== Supplied information ==
◇ ◇ ◇
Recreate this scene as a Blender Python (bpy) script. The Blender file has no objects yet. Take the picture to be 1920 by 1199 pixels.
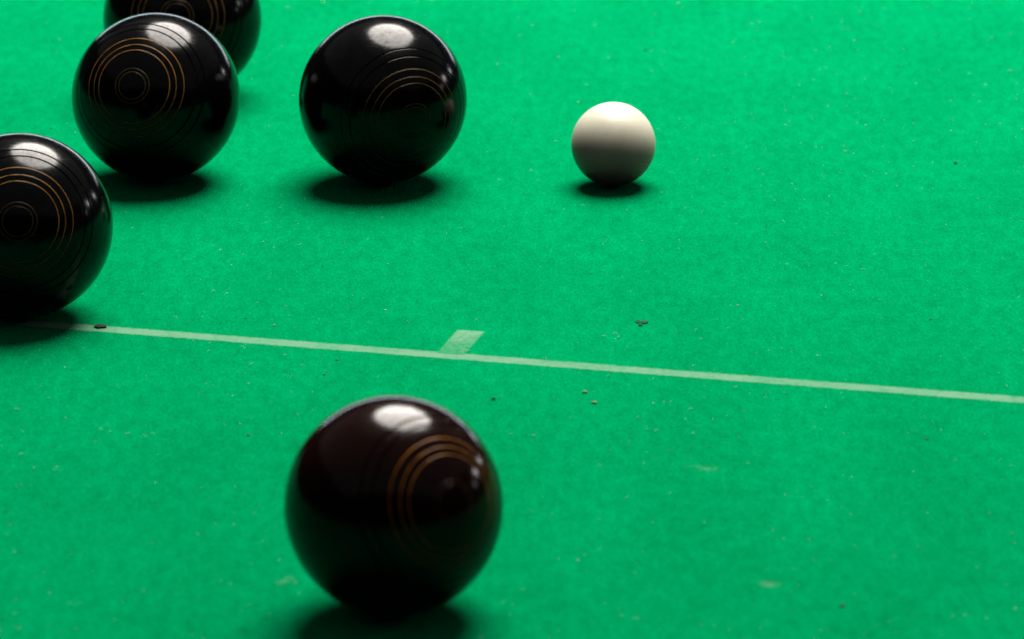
import bpy, bmesh, math, random
from mathutils import Vector, Matrix, noise

random.seed(7)
S = bpy.context.scene
COL = S.collection
W, H, F = 1920.0, 1199.0, 9712.0          # photo size and focal length in pixels
PITCH = math.radians(17.5)
CAM_H = 1.077

# ------------------------------------------------------------------ camera
cam_d = bpy.data.cameras.new("camera")
cam = bpy.data.objects.new("camera", cam_d)
COL.objects.link(cam)
cam.location = (0, 0, CAM_H)
cam.rotation_euler = (math.pi / 2 - PITCH, 0, 0)
cam_d.sensor_fit = 'HORIZONTAL'
cam_d.sensor_width = 36.0
cam_d.lens = F / W * 36.0
cam_d.clip_start = 0.05
cam_d.clip_end = 200
cam_d.dof.use_dof = True
cam_d.dof.focus_distance = 3.68
cam_d.dof.aperture_fstop = 9.5
S.camera = cam
CR = Vector((1, 0, 0))
CU = Vector((0, math.sin(PITCH), math.cos(PITCH)))
CF = Vector((0, math.cos(PITCH), -math.sin(PITCH)))
CAM = Vector((0, 0, CAM_H))


def at(px, py, z=0.0):
    """point of the level plane at height z seen at photo pixel (px, py)"""
    d = CF + CR * ((px - W / 2) / F) + CU * ((H / 2 - py) / F)
    return CAM + d * ((z - CAM_H) / d.z)


# ------------------------------------------------------------------ helpers
def link(name, bm, mat, parent=None, smooth=True):
    me = bpy.data.meshes.new(name)
    bm.to_mesh(me)
    bm.free()
    if smooth:
        for p in me.polygons:
            p.use_smooth = True
    if mat:
        me.materials.append(mat)
    o = bpy.data.objects.new(name, me)
    COL.objects.link(o)
    if parent:
        o.parent = parent
    return o


def tag(o, label=None, cat=None, group=None, kind=None):
    if label: o["label"] = label
    if cat: o["category"] = cat
    if group: o["group"] = group
    if kind: o["kind"] = kind
    return o


def new_mat(name):
    m = bpy.data.materials.new(name)
    m.use_nodes = True
    nt = m.node_tree
    b = nt.nodes["Principled BSDF"]
    return m, nt, b


def N(nt, typ, **kw):
    n = nt.nodes.new(typ)
    for k, v in kw.items():
        if k.startswith("i_"):
            n.inputs[k[2:].replace("_", " ")].default_value = v
        else:
            setattr(n, k, v)
    return n


def ramp(nt, src, stops):
    r = nt.nodes.new("ShaderNodeValToRGB")
    while len(r.color_ramp.elements) < len(stops):
        r.color_ramp.elements.new(0.5)
    for e, (p, c) in zip(r.color_ramp.elements, stops):
        e.position = p
        e.color = c if len(c) == 4 else (*c, 1)
    nt.links.new(src, r.inputs[0])
    return r.outputs[0]


def mix(nt, fac, a, b, blend='MIX'):
    m = nt.nodes.new("ShaderNodeMix")
    m.data_type = 'RGBA'
    m.blend_type = blend
    for sock, v in ((m.inputs[0], fac), (m.inputs[6], a), (m.inputs[7], b)):
        if hasattr(v, "is_linked"):
            nt.links.new(v, sock)
        elif isinstance(v, (int, float)):
            sock.default_value = v
        else:
            sock.default_value = (*v, 1)
    return m.outputs[2]


def math_n(nt, op, a, b=0.0):
    m = nt.nodes.new("ShaderNodeMath")
    m.operation = op
    for s, v in ((m.inputs[0], a), (m.inputs[1], b)):
        if hasattr(v, "is_linked"):
            nt.links.new(v, s)
        else:
            s.default_value = v
    return m.outputs[0]


# ------------------------------------------------------------------ materials
FELT = (0.0008, 0.205, 0.066)


def felt_colour(nt, co):
    """woven felt: soft blotches, nap mottling, fine fibres; returns colour and bump height"""
    n1 = N(nt, "ShaderNodeTexNoise", i_Scale=13.0, i_Detail=5.0, i_Roughness=0.6)
    n2 = N(nt, "ShaderNodeTexNoise", i_Scale=125.0, i_Detail=5.0, i_Roughness=0.65)
    n3 = N(nt, "ShaderNodeTexNoise", i_Scale=520.0, i_Detail=3.0, i_Roughness=0.7)
    mp = N(nt, "ShaderNodeMapping")
    mp.inputs["Scale"].default_value = (900, 700, 500)
    mp.inputs["Rotation"].default_value = (0, 0, 0.26)
    n4 = N(nt, "ShaderNodeTexNoise", i_Scale=1.0, i_Detail=2.0)
    nap = N(nt, "ShaderNodeMapping")          # the nap is brushed along the green
    nap.inputs["Scale"].default_value = (1.0, 0.36, 1.0)
    nt.links.new(co, nap.inputs["Vector"])
    for n in (n1, n2, n3, mp):
        nt.links.new(nap.outputs[0], n.inputs["Vector"])
    nt.links.new(mp.outputs[0], n4.inputs["Vector"])
    c = ramp(nt, n1.outputs["Fac"], [(0.25, (0.0, 0.119, 0.037)), (0.75, (0.0, 0.149, 0.049))])
    c = mix(nt, ramp(nt, n2.outputs["Fac"], [(0.3, (0, 0, 0)), (0.7, (1, 1, 1))]),
            mix(nt, 1.0, c, (0.81, 0.83, 0.81), 'MULTIPLY'), mix(nt, 1.0, c, (1.14, 1.13, 1.17), 'MULTIPLY'))
    c = mix(nt, ramp(nt, n3.outputs["Fac"], [(0.3, (0, 0, 0)), (0.7, (1, 1, 1))]),
            mix(nt, 1.0, c, (0.77, 0.8, 0.75), 'MULTIPLY'), mix(nt, 1.0, c, (1.23, 1.18, 1.27), 'MULTIPLY'))
    # pale fluff caught in the nap
    fl = ramp(nt, n4.outputs["Fac"], [(0.65, (0, 0, 0)), (0.8, (0.55, 0.55, 0.55))])
    c = mix(nt, fl, c, (0.03, 0.2, 0.1))
    h = math_n(nt, 'ADD', math_n(nt, 'MULTIPLY', n3.outputs["Fac"], 0.6), math_n(nt, 'MULTIPLY', n4.outputs["Fac"], 0.5))
    return c, h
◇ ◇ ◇
== What you need to do ==
Report how many lines in the listing above include the word "pixels". Give nothing but the number.

== Written reply ==
2